For close protection roles, these must be at Level 3 or above, reflecting the higher-risk environments in which such operatives typically work.

This is not bureaucratic fussiness. It is a tacit admission that security staff are, in effect, auxiliary emergency responders.


Flexibility—With a Catch

The SIA has also introduced a degree of flexibility in licensing pathways:

  • A door supervisor may switch to a security guard licence via refresher training.
  • A close protection operative may transition into a door supervisor role, again through the appropriate training route.

On paper, this offers career mobility. In practice, it also ensures that no one sidesteps the updated standards—every pathway leads back through the same tightened training regime.


A More Professionalised Industry

Viewed in totality, these reforms are less about compliance and more about professionalisation.

The SIA is attempting to move the industry:

  • From static certification to continuous competence
  • From presence-based deterrence to skilled intervention
  • From low-bar entry roles to regulated, accountable professions

It is, if you will, the difference between a watchman and a practitioner.
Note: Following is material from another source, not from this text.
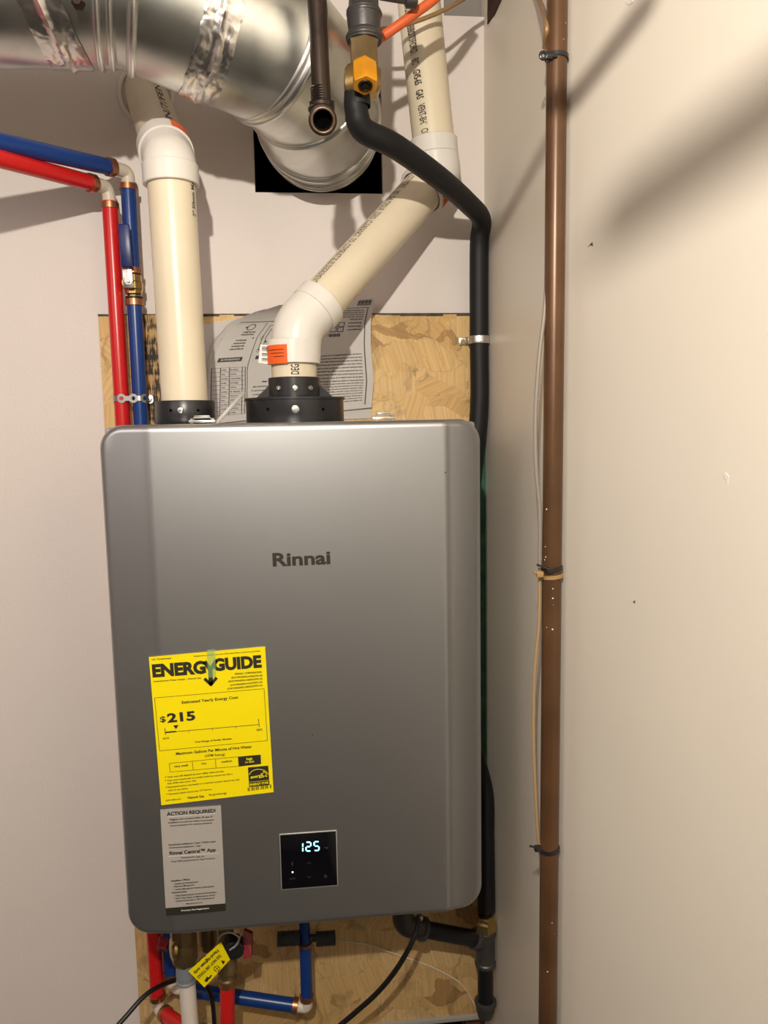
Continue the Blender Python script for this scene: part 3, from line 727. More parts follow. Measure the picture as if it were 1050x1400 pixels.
# pipe may lean slightly
A1 = hub.copy()
obj('pipe', tube([A0, A1], rp, 48), 'pvc', ip)
el = P(232, 222, CY); wall_pt = pv
dirw = (wall_pt-el).normalized()
E1 = el+dirw*.050
g = tube(fillet([A1+(A1-A0).normalized()*-.002, el, E1], .03, 8), rp+.0035, 48); obj('elbow', g, 'pvc_white', ip)
da = (A1-A0).normalized()
pvc_ring('elbow_hub', hub-da*.020, hub+da*.006, rp+.0055, 'pvc_white', ip)
pvc_ring('elbow_hub', E1-dirw*.022, E1+dirw*.003, rp+.0058, 'pvc_white', ip)
obj('wall_pipe', tube([E1-dirw*.01, wall_pt+dirw*.05], rp, 48), 'pvc', ip)
g = bmesh.new(); torus((wall_pt.x, -.002, wall_pt.z), BK, rp+.008, .0035, 48, 10, g)
for v in g.verts: v.co.z = wall_pt.z+(v.co.z-wall_pt.z)*1.12
obj('wall_ring', g, 'pvc_white', ip)
g = bmesh.new(); cyltext(g, '2" 50mm Max', A0.lerp(A1, .80), A0.lerp(A1, .955), rp+.0004, R(-66), .0075, .02); obj('lettering', g, 'pipe_ink', ip, smooth=False)
g = bmesh.new(); cyltext(g, 'EN/7/FEN', E1+dirw*.004, wall_pt-dirw*.045, rp+.0004, R(-45), .010, .02); obj('lettering', g, 'pipe_ink', ip, smooth=False)
g = bmesh.new(); cylpatch(g, E1-dirw*.021, E1+dirw*.001, rp+.0062, R(30), R(72)); obj('orange_sticker', g, 'orange_label', ip)

ep = thing('exhaust_vent_pipe', (cE.x, CY, tE2), 'cream vent pipe slanting up to the right from the wide black flange', 'vent pipe')
e0 = Vector((cE.x, CY, tE2-.02)); e1 = P(404, 452, CY); hubB = P(404, 496, CY)
S0 = P(413, 442, CY+.003); S1 = P(590, 248, -.085); top = P(566, -60, -.085)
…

What It Means for Applicants and Licence Holders

For those already in the industry—or considering entry—the implications are straightforward:

  • Expect higher upfront costs and time investment
  • Prepare for ongoing training obligations
  • Ensure first aid qualifications are current and compliant
  • Plan ahead for licence renewals, as refresher training is now mandatory

For employers, meanwhile, the message is unmistakable: the era of minimal compliance is over.